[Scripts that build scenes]
>>>>>

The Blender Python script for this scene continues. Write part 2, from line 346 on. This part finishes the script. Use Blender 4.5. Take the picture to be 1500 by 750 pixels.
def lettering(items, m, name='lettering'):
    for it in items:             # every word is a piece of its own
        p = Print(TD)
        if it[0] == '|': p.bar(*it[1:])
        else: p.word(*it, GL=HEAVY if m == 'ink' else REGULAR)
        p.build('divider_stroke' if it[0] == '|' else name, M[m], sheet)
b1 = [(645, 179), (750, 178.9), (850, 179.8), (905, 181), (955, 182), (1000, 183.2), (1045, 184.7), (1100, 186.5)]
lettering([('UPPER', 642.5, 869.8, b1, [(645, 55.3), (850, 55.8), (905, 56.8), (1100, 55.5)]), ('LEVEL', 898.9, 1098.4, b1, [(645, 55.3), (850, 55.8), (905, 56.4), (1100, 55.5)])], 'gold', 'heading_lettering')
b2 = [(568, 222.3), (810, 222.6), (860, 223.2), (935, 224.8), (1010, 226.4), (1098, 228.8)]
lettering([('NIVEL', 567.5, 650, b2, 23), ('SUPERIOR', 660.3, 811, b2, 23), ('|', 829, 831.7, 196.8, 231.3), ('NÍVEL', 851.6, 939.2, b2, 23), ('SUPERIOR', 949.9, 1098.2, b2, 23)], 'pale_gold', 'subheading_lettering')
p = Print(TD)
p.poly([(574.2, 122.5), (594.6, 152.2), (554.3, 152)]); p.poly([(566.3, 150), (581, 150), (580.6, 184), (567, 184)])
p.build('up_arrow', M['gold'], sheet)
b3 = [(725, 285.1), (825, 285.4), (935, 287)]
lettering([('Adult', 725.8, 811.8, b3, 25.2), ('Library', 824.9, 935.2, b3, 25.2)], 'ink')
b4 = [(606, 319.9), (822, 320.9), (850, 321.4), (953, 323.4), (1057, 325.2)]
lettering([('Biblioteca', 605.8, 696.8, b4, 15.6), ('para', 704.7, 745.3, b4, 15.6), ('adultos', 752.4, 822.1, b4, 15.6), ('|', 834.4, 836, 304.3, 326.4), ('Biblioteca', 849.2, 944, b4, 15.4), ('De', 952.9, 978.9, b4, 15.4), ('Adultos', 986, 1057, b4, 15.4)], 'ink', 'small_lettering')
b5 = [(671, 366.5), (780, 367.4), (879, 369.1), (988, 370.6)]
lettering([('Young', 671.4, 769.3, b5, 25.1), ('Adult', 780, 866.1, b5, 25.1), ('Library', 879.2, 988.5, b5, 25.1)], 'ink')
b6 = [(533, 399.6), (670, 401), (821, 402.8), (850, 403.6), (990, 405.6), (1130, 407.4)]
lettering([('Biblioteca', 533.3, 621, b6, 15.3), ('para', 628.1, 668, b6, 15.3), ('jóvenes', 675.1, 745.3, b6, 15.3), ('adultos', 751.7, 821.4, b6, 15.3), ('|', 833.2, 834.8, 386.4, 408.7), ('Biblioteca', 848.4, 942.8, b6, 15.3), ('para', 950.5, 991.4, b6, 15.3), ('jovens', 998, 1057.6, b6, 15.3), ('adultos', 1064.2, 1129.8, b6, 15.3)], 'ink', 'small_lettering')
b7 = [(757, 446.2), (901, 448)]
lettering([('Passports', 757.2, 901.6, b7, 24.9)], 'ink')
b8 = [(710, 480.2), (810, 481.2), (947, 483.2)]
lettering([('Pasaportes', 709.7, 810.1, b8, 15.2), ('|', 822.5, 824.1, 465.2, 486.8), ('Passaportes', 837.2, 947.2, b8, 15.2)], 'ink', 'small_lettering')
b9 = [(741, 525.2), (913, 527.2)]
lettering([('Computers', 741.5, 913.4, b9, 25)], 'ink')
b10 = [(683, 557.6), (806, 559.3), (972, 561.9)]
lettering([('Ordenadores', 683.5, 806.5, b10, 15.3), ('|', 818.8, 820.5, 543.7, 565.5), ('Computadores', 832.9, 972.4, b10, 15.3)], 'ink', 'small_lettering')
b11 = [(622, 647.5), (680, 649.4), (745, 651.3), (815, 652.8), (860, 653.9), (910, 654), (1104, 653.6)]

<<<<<
>>>>>

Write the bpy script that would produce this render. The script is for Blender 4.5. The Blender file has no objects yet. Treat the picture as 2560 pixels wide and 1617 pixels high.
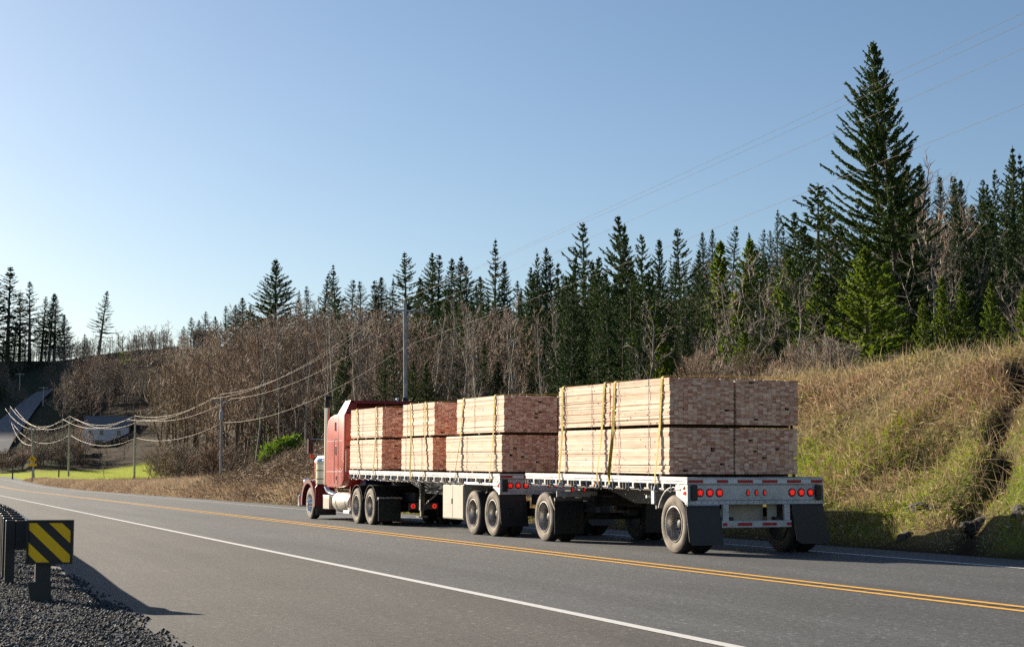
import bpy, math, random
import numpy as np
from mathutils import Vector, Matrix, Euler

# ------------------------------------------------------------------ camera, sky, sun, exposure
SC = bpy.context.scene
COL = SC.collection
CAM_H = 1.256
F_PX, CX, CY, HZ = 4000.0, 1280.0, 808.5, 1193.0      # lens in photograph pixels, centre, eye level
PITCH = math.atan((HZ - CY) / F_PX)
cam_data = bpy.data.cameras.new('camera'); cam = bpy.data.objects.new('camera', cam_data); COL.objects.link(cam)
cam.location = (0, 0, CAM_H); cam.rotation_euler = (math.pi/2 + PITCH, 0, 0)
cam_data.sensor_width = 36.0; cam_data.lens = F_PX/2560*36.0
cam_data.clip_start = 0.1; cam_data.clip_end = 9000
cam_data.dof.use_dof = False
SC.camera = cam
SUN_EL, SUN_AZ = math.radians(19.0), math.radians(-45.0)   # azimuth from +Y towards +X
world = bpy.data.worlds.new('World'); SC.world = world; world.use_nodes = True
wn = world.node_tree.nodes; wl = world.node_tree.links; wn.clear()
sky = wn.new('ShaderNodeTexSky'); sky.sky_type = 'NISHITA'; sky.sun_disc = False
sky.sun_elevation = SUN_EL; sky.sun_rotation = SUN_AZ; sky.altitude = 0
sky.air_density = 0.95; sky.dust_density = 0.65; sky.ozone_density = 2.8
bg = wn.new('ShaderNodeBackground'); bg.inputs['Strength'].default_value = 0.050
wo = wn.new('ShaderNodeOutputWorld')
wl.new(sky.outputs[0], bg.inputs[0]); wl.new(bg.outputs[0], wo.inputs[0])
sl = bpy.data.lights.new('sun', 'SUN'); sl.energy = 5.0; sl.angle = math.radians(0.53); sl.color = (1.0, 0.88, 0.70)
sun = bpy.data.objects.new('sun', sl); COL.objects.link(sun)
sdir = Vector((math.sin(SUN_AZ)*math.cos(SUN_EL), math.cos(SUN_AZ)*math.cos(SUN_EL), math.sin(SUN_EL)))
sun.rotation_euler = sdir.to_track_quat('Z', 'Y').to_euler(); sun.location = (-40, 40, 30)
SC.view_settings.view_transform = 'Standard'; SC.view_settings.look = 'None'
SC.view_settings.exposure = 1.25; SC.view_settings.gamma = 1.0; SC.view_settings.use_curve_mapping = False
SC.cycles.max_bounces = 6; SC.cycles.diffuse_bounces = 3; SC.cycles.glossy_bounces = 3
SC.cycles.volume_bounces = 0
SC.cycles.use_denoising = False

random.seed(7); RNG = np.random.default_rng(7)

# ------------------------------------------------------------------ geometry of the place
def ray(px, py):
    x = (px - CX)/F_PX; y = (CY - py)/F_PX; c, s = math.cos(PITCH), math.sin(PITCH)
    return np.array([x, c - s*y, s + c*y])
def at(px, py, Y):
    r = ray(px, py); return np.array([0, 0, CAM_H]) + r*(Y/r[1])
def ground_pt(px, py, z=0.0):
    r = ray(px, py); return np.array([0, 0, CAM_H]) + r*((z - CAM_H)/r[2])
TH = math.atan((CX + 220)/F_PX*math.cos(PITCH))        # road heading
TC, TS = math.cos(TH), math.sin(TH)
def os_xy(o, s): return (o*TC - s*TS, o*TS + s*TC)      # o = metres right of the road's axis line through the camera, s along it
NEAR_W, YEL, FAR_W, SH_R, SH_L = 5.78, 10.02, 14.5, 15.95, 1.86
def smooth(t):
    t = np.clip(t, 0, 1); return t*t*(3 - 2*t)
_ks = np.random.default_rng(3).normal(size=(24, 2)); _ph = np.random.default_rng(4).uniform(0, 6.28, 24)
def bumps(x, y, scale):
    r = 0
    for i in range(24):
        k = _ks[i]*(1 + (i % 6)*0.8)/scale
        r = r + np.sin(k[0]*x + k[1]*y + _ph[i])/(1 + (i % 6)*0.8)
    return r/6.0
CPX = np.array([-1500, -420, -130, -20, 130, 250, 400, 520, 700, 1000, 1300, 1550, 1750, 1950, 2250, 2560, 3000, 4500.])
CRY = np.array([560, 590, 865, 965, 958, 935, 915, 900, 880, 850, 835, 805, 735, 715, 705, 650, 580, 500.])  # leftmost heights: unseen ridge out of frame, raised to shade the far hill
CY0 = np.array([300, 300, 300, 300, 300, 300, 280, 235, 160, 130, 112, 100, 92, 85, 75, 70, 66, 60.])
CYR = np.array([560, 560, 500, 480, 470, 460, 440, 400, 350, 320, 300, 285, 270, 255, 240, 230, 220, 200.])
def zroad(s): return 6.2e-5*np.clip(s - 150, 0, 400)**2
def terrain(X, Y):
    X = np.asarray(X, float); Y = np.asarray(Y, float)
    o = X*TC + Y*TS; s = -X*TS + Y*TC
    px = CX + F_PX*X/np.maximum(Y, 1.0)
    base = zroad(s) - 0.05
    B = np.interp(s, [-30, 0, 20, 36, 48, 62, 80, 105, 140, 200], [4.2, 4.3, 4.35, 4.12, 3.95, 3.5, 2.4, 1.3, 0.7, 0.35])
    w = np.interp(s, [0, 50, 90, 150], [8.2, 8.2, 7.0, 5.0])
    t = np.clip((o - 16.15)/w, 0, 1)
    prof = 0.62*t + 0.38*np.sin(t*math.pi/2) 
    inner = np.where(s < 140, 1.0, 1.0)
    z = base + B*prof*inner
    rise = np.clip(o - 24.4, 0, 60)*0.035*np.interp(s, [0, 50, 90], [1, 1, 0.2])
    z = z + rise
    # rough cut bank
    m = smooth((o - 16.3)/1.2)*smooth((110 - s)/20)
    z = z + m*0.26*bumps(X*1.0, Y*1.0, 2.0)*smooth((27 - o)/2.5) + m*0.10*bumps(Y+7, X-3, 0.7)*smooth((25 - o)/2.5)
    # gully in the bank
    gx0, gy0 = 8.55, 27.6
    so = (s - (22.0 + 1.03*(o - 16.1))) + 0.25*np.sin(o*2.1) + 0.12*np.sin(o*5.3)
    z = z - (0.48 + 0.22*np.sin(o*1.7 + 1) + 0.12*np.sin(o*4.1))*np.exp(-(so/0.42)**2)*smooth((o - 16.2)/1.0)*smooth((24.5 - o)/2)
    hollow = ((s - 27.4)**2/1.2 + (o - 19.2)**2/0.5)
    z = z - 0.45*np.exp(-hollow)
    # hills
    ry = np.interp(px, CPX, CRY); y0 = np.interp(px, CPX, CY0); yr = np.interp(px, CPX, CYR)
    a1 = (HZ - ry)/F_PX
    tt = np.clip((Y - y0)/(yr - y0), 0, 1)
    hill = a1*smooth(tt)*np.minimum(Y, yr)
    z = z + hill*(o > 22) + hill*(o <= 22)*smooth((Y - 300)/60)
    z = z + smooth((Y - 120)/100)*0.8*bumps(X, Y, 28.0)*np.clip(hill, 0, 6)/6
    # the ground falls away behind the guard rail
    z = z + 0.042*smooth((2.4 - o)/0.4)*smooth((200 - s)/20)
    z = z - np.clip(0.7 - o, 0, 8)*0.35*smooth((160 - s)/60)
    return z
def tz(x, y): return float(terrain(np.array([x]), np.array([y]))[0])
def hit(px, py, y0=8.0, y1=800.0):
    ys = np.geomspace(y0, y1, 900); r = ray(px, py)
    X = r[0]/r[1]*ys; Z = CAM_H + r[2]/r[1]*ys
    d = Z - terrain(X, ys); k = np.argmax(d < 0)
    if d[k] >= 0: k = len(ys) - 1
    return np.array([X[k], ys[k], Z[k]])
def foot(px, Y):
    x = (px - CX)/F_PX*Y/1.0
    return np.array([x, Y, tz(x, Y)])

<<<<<

Pull out only the lines from the one with "Write the bpy" up to and including the one with "from mathutils import Vector, Matrix, Euler", and drop any pictures along the way.

Write the bpy script that would produce this render. The script is for Blender 4.5. The Blender file has no objects yet. Treat the picture as 2560 pixels wide and 1617 pixels high.
import bpy, math, random
import numpy as np
from mathutils import Vector, Matrix, Euler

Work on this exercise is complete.